The search was the second recent instance in Minnesota of investigators scouring the home of a person shot and killed by police. BCA agents received a warrant to search Philando Castile's home after he was killed by a police officer in Falcon Heights in 2016.
Agents did not search the home of Jamar Clark after he was shot and killed by Minneapolis police in 2015, said Jill Oliveira, a spokeswoman for the BCA.
The warrant for the Damond home was granted by District Judge Laurie Miller at 5:38 a.m. on July 16, the morning after the shooting, and state agents searched the home at 6:30 a.m. They wanted to give prosecutors the most complete picture possible, Oliveira said, and there could have been clues in the house.
"At the time, investigators were unsure of the events leading up to her death," Oliveira said. "As stated in the warrant, MPD officers involved in the incident were not providing information to investigators at that time."
Bob Bennett, the lawyer who represented the Castile family and is representing Don Damond, said he has no problem with the search of the Damond home, since Justine Damond's call to police about a possible assault nearby emanated from there.
"There's a more logical tie to a search warrant there," Bennett said. "If I was in charge of the investigation, I would have ordered it done."
The search of Castile's home, phone and social media accounts, Bennett said, had far less justification.
"I find it fairly repugnant in the Castile situation, and really not repugnant at all in Justine's case," Bennett said.
Warrants were also a point of contention for Larry Rogers, an attorney for Diamond Reynolds, Castile's girlfriend. Rogers repeatedly protested investigators' scrutiny of Castile's and Reynolds' phones and called warrants to search them "fishing expeditions" that invaded the privacy of Castile's family and left them "victimized and scrutinized."
Don Damond was not available to comment Monday, but some of his neighbors said they suspected investigators of looking for a way to discredit the victim.
"People are absolutely outraged about it," said Council Member Linea Palmisano, who represents southwest Minneapolis.
Palmisano's understanding, she said, is that investigators want to rule out alternative explanations for Damond's death, however far-fetched they might be. But she acknowledged a lingering sense in the neighborhood that BCA agents may have been looking to incriminate Damond.
What was BCA looking for?
About 160 people attended a policing forum that Palmisano hosted at Lake Harriet Methodist Church on Aug. 2, and when they broke into groups to write questions on big sheets of paper taped to pillars, the warrant came up repeatedly.
"They were concerned about bodily fluids, about illegal drugs. These were very strange things to even be looking for," said Miller, who serves on the Linden Hills neighborhood board. "If they had found something, which they didn't, they would have used that as an excuse for the actions of police."

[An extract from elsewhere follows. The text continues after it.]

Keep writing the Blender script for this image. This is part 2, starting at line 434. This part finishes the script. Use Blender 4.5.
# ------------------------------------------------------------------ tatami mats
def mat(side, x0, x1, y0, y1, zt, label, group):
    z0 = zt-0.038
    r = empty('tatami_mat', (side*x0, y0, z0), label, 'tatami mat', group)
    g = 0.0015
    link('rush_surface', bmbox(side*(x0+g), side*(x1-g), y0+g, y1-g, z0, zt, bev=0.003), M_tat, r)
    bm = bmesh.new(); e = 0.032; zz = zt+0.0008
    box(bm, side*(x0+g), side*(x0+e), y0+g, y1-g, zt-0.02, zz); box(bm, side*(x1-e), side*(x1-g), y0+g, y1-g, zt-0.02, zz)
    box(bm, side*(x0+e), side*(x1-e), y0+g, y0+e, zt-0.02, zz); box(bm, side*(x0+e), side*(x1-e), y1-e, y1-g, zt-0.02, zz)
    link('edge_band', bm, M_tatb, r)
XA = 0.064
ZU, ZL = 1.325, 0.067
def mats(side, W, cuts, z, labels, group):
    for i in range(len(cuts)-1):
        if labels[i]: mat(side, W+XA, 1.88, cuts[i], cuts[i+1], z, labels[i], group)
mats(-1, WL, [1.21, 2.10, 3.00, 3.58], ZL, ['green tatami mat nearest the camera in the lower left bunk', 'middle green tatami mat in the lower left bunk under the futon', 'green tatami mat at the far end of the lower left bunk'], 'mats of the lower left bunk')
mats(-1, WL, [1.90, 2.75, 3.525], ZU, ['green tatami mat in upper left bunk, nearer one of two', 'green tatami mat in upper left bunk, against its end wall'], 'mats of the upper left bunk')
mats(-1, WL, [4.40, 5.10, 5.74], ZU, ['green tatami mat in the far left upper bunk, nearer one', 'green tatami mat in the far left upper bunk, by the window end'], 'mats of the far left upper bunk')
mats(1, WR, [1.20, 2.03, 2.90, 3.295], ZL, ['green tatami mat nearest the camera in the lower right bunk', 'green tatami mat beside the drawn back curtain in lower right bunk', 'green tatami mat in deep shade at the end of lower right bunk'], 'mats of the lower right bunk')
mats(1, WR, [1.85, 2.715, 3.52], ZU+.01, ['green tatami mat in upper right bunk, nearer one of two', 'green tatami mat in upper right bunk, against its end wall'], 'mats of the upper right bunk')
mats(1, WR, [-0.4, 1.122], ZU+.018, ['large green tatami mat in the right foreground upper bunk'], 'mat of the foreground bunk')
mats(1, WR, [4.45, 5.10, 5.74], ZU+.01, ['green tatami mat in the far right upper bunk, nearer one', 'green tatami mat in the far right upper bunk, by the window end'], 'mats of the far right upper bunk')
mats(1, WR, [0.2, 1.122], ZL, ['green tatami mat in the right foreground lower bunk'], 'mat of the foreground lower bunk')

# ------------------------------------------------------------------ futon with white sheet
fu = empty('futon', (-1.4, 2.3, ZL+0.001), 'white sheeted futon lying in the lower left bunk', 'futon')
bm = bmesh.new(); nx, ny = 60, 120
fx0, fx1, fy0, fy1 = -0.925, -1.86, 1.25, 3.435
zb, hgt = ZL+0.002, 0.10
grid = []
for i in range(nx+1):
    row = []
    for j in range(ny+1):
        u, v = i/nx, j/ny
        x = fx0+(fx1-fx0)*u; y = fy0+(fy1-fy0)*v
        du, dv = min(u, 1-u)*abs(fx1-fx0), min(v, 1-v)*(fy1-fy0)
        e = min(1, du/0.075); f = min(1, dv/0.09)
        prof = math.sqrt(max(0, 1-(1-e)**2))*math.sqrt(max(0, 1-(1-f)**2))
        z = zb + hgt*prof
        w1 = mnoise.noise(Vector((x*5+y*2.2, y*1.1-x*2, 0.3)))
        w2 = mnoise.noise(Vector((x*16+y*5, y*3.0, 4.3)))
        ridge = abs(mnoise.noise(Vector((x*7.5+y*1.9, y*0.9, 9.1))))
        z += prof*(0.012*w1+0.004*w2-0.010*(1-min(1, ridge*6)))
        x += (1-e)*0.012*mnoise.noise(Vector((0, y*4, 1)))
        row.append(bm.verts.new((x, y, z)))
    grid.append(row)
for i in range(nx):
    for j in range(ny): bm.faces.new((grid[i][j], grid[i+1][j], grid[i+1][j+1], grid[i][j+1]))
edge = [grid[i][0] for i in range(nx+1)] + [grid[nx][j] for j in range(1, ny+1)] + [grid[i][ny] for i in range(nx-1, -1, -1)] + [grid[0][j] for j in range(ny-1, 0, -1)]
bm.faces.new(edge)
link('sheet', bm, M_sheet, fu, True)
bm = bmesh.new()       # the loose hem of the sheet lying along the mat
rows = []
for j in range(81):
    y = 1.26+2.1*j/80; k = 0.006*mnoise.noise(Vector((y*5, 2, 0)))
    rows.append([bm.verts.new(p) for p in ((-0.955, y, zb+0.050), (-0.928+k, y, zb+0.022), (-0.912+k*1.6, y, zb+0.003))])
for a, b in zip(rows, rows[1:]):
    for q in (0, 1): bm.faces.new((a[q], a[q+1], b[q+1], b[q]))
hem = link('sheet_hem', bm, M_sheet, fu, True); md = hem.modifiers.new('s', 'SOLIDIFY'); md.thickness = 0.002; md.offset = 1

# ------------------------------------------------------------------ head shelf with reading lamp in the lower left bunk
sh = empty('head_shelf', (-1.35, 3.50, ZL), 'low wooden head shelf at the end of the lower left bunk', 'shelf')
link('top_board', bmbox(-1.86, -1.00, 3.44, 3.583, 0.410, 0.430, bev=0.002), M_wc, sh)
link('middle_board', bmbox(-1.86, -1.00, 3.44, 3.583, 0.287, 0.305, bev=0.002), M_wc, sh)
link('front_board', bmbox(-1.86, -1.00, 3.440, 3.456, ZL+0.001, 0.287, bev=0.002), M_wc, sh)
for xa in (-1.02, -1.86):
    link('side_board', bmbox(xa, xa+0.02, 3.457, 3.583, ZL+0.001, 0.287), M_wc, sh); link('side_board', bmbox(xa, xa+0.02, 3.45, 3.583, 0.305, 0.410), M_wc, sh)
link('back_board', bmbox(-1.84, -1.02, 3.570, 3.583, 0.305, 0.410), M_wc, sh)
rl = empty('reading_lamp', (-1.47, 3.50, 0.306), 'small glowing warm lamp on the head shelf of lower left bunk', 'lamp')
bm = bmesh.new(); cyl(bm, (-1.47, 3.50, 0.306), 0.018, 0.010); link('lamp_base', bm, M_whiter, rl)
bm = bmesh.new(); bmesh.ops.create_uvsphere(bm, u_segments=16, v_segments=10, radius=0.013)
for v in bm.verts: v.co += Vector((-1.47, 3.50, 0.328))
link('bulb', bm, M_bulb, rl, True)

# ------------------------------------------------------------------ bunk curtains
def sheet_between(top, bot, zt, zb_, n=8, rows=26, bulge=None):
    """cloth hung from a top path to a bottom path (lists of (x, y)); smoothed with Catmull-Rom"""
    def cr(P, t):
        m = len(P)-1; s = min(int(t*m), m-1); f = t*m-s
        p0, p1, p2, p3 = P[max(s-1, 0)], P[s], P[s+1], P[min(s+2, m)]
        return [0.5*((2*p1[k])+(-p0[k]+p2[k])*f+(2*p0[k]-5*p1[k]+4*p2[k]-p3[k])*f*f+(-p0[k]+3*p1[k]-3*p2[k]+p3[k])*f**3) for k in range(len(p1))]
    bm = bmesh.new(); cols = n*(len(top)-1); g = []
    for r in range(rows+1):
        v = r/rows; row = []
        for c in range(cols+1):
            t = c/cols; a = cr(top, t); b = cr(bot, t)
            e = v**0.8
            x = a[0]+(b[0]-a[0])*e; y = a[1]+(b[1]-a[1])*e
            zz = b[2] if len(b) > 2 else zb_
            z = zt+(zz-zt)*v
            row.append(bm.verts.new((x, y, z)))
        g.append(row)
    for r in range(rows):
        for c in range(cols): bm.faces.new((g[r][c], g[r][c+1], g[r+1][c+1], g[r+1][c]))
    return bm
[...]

Michael Quinn, a retired Minneapolis police sergeant and CEO of the International Ethics and Leadership Training Bureau, said it's not standard practice for police to search the home of the victim.
"I'm not sure why they decided to get a search warrant for her house. That struck me as odd also," said Quinn, who lives a couple of blocks from the scene of the shooting.
Perhaps Damond had recorded something or took notes that would tell investigators what she heard outside in the alley, Quinn said, but that's the only reason he can think of for the search warrant. He does not share the suspicion that police were looking to discredit Damond.
"I think it's paranoia to say that they're in there looking for a reason to excuse the shooting," Quinn said.